Für den Auwald und auch für den Maivogel wäre es viel besser, Staatsminister Günther würde sich, anstatt sich vor den Forst-Holzkarren von Herrn Padberg spannen zu lassen, für eine Waldwende im Leipziger Auwald stark machen und die Intensivforstwirtschaft von Sachsenforst stoppen, und zwar sofort und ein für allemal! Aber vielleicht kommt das ja noch… Immerhin setzte er schon einige wichtige Zeichen für ein zukünftiges Revitalisierungsprojekt im Leipziger Auensystem. Und daran wird er gemessen werden!

Ein Film, der die waldökologischen Zusammenhänge und die forstlichen Verbrechen von Sachsenforst und Stadtforsten sehr anschaulich macht (und auch den Maivogel vorstellt!): Der Leipziger Auwald – Ein Nachruf? https://www.youtube.com/watch?v=F2PhppM-bIk

Dieser Satz:

“Das Ulmensterben hat die Ulme schon fast komplett aus der Aue verschwinden lassen. ”

ist nicht so ganz korrekt.

In Leipzig wie auch im gesamten FFH-Gebiet gibt es so einige Ulmen, nämlich v.a. Flatterulmen. Flatterulmen sind übrigens auch recht widerstandsfähig gegen das Ulmensterben, dieses ist auch nachzulesen, bspw. im stets verfügbarem Wikipedia.
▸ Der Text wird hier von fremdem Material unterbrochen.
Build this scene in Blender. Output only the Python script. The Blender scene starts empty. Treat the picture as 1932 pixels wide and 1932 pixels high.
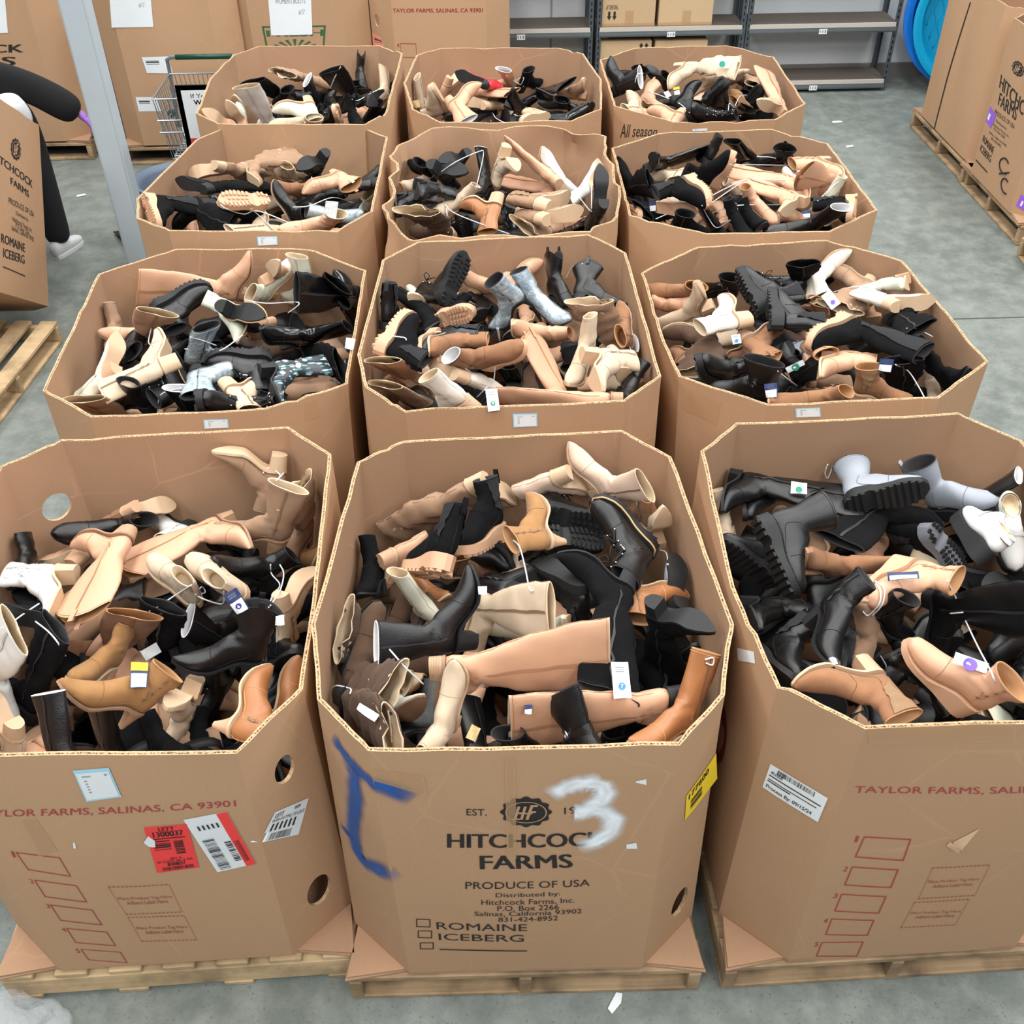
import bpy, bmesh, math, random
from mathutils import Vector, Matrix, Quaternion, noise
C = bpy.context.scene.collection
SC = bpy.context.scene
# ---------------------------------------------------------------- camera, world, lamps, exposure
cam = bpy.data.cameras.new('camera'); camo = bpy.data.objects.new('camera', cam); C.objects.link(camo)
cam.sensor_width = 36.0; cam.sensor_fit = 'HORIZONTAL'; cam.lens = 36.514
cam.clip_start = .05; cam.clip_end = 100
camo.matrix_world = Matrix(((0.99924, 0.03025, -0.02454, 0), (-0.03826, 0.64448, -0.76367, 0), (-0.00729, 0.76402, 0.64515, 3.1239), (0, 0, 0, 1)))
SC.camera = camo
w = bpy.data.worlds.new('hall'); SC.world = w; w.use_nodes = True
w.node_tree.nodes['Background'].inputs[0].default_value = (.86, .93, 1, 1)
w.node_tree.nodes['Background'].inputs[1].default_value = .30
for lx in (-4.2, -1.2, 1.8, 4.8):
    for ly in (-1.5, 2.2, 5.9, 9.0):
        l = bpy.data.lights.new('ceiling_lamp', 'AREA'); l.shape = 'RECTANGLE'; l.size = 1.2; l.size_y = 2.4
        l.energy = (138 if ly < 0 else 132) if ly < 9 else 84; l.color = (1, .99, .972)
        o = bpy.data.objects.new('ceiling_lamp', l); C.objects.link(o); o.location = (lx, ly, 5.6)
SC.view_settings.view_transform = 'Standard'; SC.view_settings.look = 'None'
SC.view_settings.gamma = 1; SC.view_settings.use_curve_mapping = False
SC.view_settings.exposure = -0.04

# ---------------------------------------------------------------- helpers
def lin(c):
    return tuple(((v/255)/12.92 if v/255 <= .04045 else (((v/255)+.055)/1.055)**2.4) for v in c)+(1,)
def tag(o, label=None, cat=None, group=None, kind=None):
    if label: o['label'] = label
    if cat: o['category'] = cat
    if group: o['group'] = group
    if kind: o['kind'] = kind
    return o
def empty(name, loc=(0, 0, 0), label=None, cat=None, group=None):
    o = bpy.data.objects.new(name, None); C.objects.link(o); o.location = loc; o.empty_display_size = .1
    return tag(o, label, cat, group)
def mesh_of(name, bm, mats, smooth=False, auto=None):
    bmesh.ops.recalc_face_normals(bm, faces=bm.faces)
    me = bpy.data.meshes.new(name); bm.to_mesh(me); bm.free()
    for m in (mats if isinstance(mats, (list, tuple)) else [mats]): me.materials.append(m)
    if smooth or auto:
        me.shade_smooth()
        if auto: me.set_sharp_from_angle(angle=math.radians(auto))
    return me
def obj(name, bm, mats, parent=None, smooth=False, auto=None):
    me = mesh_of(name, bm, mats, smooth, auto)
    o = bpy.data.objects.new(name, me); C.objects.link(o)
    if parent: o.parent = parent; o.matrix_parent_inverse = parent_inv(parent)
    return o
def parent_inv(p):
    m = Matrix.Translation(p.location) @ p.rotation_euler.to_matrix().to_4x4() if p.rotation_mode != 'QUATERNION' else Matrix.Translation(p.location) @ p.rotation_quaternion.to_matrix().to_4x4()
    q = p
    return m.inverted()
def box(bm, c, s, rz=0., rx=0., ry=0.):
    r = bmesh.ops.create_cube(bm, size=1)
    M = Matrix.Translation(Vector(c)) @ Matrix.Rotation(rz, 4, 'Z') @ Matrix.Rotation(ry, 4, 'Y') @ Matrix.Rotation(rx, 4, 'X') @ Matrix.Diagonal((s[0], s[1], s[2], 1))
    bmesh.ops.transform(bm, matrix=M, verts=r['verts']); return r['verts']
def tube(bm, pts, r, n=8, cap=True):
    pts = [Vector(p) for p in pts]; rings = []
    rr = r if isinstance(r, (list, tuple)) else [r]*len(pts)
    up = None
    for i, p in enumerate(pts):
        d = (pts[min(i+1, len(pts)-1)]-pts[max(i-1, 0)])
        d = d.normalized() if d.length > 1e-9 else Vector((0, 0, 1))
        a = Vector((0, 0, 1)) if abs(d.z) < .9 else Vector((1, 0, 0))
        if up is not None: a = up
        x = d.cross(a);
        if x.length < 1e-6: x = d.cross(Vector((0, 1, 0)))
        x.normalize(); y = x.cross(d).normalized(); up = y
        rings.append([bm.verts.new(p+(x*math.cos(2*math.pi*k/n)+y*math.sin(2*math.pi*k/n))*rr[i]) for k in range(n)])
    for a, b in zip(rings, rings[1:]):
        for k in range(n): bm.faces.new((a[k], a[(k+1) % n], b[(k+1) % n], b[k]))
    if cap and len(rings) > 1: bm.faces.new(list(reversed(rings[0]))); bm.faces.new(rings[-1])
    return rings
def cyl(bm, c, r1, r2, h, n=24):
    bmesh.ops.create_cone(bm, cap_ends=True, segments=n, radius1=r1, radius2=r2, depth=h, matrix=Matrix.Translation(Vector(c)))
_txt = {}
def text_geo(body, shear=0., bold=0.):
    """verts (unit box) and faces of a line of lettering"""
    k = (body, shear, bold)
    if k in _txt: return _txt[k]
    cu = bpy.data.curves.new('lettering', 'FONT'); cu.body = body; cu.shear = shear; cu.resolution_u = 3
    o = bpy.data.objects.new('lettering', cu); C.objects.link(o); bpy.context.view_layer.update()
    dg = bpy.context.evaluated_depsgraph_get(); me = bpy.data.meshes.new_from_object(o.evaluated_get(dg))
    vs = [tuple(v.co[:2]) for v in me.vertices]; fs = [tuple(p.vertices) for p in me.polygons]
    bpy.data.objects.remove(o); bpy.data.curves.remove(cu); bpy.data.meshes.remove(me)
    x0 = min(v[0] for v in vs); x1 = max(v[0] for v in vs); y0 = min(v[1] for v in vs); y1 = max(v[1] for v in vs)
    vs = [((x-x0)/(x1-x0), (y-y0)/max(1e-6, y1-y0)) for x, y in vs]
    _txt[k] = (vs, fs, (x1-x0)/max(1e-6, y1-y0)); return _txt[k]

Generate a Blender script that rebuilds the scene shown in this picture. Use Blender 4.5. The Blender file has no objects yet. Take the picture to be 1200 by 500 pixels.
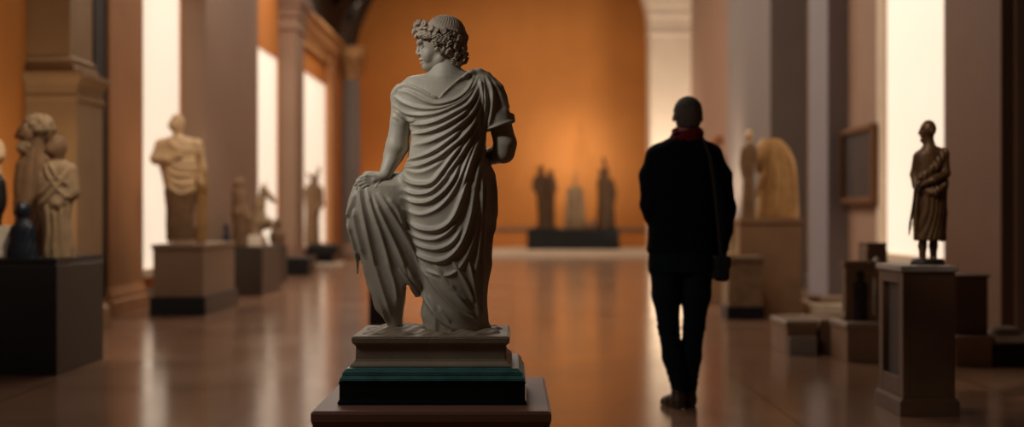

Die hier lebenden Flatterulmen sind auch recht groß und teilweise werden sie auch recht alt. Sie stehen da und grünen und blühen, und zwar im südlichen, aber auch im nördlichen Auwald und auch Richtung Schkeuditz, ebenso stehen sie in der Parthenaue und machen nach wie vor weitestgehend einen fidelen Eindruck. Die Feldulmen dagegen, ja, die waren mehr vom Ulmensterben betroffen, aber selbst alte und vitale Feldulmen sind ganz im Westen des FFH-Gebiets und v.a. im sich westlich anschließenden FFH-Gebiet (da gibt es nämlich noch eins!) zu finden. Auch diese Feldulmen sind quicklebendig und werden recht hoch und erstaunlich alt.

Nun, wenn die Eschen hier so sterben, wie die Ulmen, gehe ich davon aus, dass wir auch in Zukunft hier vor Ort noch hier und da vitale Eschen haben werden, ob man nun zusätzlich welche aus Thüringen anpflanzt oder nicht. Aber so als experimentelle Vorsichtsmaßnahme, klar, kann man mal versuchen, warum denn nicht, aber man muss vielleicht auch gar nicht.

Ich fasse zusammen: Totgesagte leben länger, seien es Ulmen oder Eschen.